Sunday, June 24, 2012

Mohamed Morsi

Mohamed Morsi was declared the winner of Egypt's presidential election today, with 52% of the vote.

Morsi is the Muslim Brotherhood candidate, and he defeated Ahmed Shafiq (a former prime minister under Hosni Mubarak, and supported by the military) in a runoff.

He is the first Islamist to be elected the head of state of an Arab country.


According to the Post, there are large celebrations in Tahrir Square.

Morsi is officially resigning from the Muslim Brotherhood and "sought in recent days to gain the confidence of liberal and secular factions, promising a broad coalition government that would preserve the rights of women and Christians."

Ernesto Londono and Karin Brulliard summarize some of the potential consequences as follows:
Morsi’s election is sure to viewed as an inspiration to other Islamist movements in the Muslim world. It is also likely to be viewed as a potential threat by Israel, which depended on the Mubarak regime to adhere to a 35-year-old peace treaty between the two countries, and with skepticism by some secular, female and Christian Egyptians.

Conversely, it could buoy Hamas, the militant Islamist group that rules the Gaza Strip and is an offshoot of the Brotherhood. Hamas officials are hopeful that an Islamist president will lead Egypt to reconsider the peace treaty, to more aggressively back the Palestinian national cause and to allow goods to be traded across the Gaza-Egypt border.

But changes to the treaty could imperil foreign aid to Egypt from the United States, which views the peace treaty as a centerpiece of its Middle East policy. Brotherhood leaders have said renegotiating the treaty is not their priority.
It's unclear from the article how much power Morsi will actually yield. Perhaps Egypt's new system of government will put primary authority with the prime minister, rather than the President? 

545. I've never quite understood why some parliamentary systems are run by the prime minister/chancellor (for example, Germany) whereas others are President-centric (France and Italy, for example). What's the difference between the two types of systems?

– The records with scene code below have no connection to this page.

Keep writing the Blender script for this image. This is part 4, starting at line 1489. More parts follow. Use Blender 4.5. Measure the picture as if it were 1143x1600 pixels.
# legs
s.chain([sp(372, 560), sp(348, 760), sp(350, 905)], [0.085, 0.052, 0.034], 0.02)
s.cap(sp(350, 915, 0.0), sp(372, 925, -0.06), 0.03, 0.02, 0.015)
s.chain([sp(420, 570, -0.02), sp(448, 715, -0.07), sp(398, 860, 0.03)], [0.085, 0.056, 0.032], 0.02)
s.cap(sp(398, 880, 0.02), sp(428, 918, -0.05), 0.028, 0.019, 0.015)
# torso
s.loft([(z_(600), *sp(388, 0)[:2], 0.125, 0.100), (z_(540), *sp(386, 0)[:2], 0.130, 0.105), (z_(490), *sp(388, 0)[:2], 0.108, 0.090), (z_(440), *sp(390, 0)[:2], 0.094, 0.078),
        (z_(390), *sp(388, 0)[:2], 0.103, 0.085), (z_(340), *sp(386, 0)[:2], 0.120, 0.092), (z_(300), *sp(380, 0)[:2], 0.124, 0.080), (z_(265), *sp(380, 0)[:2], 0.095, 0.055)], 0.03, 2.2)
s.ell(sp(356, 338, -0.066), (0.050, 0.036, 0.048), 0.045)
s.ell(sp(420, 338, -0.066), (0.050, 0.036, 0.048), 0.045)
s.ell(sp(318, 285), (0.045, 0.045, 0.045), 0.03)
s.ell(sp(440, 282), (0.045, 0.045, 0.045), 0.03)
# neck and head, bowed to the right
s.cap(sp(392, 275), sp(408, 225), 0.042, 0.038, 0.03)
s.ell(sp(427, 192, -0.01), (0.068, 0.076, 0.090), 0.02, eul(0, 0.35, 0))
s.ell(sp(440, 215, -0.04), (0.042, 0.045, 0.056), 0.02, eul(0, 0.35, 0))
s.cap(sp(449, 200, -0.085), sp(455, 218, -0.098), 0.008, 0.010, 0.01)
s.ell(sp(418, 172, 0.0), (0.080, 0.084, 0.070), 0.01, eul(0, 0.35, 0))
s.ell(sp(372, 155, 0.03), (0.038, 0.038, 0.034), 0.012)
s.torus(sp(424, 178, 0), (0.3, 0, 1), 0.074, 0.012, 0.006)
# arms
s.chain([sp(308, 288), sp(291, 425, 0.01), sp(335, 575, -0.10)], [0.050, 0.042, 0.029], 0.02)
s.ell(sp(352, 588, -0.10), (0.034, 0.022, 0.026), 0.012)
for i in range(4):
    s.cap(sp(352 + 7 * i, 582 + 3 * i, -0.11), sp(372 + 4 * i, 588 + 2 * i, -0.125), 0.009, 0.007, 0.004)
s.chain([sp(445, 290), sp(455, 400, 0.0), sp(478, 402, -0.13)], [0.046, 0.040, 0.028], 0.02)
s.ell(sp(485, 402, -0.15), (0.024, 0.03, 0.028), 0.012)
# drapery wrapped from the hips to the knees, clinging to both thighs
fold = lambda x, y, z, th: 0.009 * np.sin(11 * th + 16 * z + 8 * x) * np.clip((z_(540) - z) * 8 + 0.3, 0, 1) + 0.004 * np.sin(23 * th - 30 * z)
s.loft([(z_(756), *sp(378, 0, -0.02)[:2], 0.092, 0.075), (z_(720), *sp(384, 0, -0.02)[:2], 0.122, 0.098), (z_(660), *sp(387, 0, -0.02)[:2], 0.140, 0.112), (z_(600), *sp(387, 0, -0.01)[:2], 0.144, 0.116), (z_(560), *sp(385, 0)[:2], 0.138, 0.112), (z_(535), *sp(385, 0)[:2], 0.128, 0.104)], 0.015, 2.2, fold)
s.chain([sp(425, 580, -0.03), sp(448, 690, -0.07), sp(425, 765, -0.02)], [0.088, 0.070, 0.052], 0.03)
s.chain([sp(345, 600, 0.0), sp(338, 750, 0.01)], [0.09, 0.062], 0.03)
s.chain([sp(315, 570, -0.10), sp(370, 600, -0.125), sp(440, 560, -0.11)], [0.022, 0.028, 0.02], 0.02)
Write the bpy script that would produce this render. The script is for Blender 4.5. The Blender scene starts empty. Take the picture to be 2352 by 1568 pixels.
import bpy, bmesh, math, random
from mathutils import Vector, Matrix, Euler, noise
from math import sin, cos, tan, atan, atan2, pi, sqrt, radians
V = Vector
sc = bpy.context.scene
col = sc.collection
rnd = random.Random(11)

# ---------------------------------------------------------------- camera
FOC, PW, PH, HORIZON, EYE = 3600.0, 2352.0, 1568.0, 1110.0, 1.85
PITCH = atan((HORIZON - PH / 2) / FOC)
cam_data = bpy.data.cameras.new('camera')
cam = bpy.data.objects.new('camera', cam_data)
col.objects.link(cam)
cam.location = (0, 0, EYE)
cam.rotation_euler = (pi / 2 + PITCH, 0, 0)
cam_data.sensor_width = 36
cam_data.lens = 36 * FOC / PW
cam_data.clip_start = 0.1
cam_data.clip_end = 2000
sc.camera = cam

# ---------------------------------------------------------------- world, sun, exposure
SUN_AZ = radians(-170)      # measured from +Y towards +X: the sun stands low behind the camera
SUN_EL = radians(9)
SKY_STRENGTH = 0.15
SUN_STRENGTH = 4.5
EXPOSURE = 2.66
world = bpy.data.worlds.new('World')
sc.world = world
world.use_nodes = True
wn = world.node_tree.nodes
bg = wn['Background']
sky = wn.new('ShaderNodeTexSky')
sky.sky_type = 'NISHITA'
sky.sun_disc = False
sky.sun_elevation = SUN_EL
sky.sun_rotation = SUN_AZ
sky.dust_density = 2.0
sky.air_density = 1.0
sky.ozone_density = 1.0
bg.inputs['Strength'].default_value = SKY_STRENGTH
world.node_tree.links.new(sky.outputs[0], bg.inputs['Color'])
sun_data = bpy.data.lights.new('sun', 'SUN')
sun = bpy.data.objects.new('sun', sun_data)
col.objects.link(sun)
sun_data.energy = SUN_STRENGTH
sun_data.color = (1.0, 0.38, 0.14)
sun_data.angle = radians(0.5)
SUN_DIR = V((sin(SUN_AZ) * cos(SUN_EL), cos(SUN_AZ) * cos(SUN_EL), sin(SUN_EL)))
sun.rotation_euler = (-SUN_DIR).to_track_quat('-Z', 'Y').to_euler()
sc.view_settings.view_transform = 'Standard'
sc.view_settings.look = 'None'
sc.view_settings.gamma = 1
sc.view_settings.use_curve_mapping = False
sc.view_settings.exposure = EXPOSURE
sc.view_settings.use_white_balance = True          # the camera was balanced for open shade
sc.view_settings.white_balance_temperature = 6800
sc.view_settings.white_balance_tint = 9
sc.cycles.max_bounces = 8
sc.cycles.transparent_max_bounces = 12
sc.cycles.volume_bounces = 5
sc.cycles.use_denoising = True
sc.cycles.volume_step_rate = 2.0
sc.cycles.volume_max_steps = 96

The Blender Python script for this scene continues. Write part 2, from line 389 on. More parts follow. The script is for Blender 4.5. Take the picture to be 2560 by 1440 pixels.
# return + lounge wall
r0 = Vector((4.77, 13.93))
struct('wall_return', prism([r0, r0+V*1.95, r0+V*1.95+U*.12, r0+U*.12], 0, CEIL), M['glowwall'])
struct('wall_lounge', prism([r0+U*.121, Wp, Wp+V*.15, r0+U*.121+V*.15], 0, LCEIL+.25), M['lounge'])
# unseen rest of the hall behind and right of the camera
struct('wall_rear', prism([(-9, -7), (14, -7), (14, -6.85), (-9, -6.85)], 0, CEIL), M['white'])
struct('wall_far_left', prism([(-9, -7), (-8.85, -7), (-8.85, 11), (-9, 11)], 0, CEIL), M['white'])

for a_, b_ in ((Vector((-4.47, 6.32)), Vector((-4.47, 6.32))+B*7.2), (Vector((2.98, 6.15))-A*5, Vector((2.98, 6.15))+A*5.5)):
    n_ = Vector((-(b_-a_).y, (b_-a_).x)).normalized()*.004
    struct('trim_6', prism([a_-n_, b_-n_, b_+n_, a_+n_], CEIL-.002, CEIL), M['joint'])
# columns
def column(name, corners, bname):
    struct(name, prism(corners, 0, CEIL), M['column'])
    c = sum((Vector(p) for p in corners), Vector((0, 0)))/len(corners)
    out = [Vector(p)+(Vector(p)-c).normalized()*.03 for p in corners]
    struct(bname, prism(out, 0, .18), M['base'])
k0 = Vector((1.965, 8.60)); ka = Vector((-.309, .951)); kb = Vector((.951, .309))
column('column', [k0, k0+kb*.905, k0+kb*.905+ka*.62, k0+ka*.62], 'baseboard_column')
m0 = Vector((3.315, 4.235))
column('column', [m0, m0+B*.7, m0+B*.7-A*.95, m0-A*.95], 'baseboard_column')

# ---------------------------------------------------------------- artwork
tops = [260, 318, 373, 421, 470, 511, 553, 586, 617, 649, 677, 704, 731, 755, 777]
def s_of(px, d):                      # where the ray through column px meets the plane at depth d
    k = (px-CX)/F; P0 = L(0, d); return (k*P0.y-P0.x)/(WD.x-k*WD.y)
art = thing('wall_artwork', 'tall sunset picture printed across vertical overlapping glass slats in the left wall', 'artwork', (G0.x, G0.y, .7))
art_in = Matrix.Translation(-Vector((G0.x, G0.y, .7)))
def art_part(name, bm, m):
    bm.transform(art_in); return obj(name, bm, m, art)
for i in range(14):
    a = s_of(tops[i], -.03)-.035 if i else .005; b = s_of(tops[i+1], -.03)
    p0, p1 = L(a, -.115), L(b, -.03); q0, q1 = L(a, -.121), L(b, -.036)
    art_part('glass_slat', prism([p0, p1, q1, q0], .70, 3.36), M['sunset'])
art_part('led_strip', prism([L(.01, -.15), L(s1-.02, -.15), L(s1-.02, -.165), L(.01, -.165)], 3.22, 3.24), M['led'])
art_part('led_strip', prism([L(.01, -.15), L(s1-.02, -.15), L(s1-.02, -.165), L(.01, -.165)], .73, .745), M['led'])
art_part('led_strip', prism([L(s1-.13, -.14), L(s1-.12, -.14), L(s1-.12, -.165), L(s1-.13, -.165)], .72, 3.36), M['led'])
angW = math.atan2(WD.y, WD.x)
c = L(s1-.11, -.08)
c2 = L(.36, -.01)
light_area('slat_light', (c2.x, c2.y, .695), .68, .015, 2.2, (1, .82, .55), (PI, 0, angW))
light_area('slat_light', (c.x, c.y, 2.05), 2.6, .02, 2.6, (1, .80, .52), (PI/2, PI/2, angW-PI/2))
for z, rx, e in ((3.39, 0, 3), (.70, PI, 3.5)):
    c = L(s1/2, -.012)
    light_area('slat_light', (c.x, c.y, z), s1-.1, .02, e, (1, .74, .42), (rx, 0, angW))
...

546. Periodically there is discussion of the United States using a Parliamentary system of government, rather than a President and bicameral legislature.  The theory is that things can actually get accomplished by the party in power, whereas the US system is often bogged down by opposition.  Would a Parliamentary system help us to more effectively address some of our long term issues (the debt, health care, and energy policy)?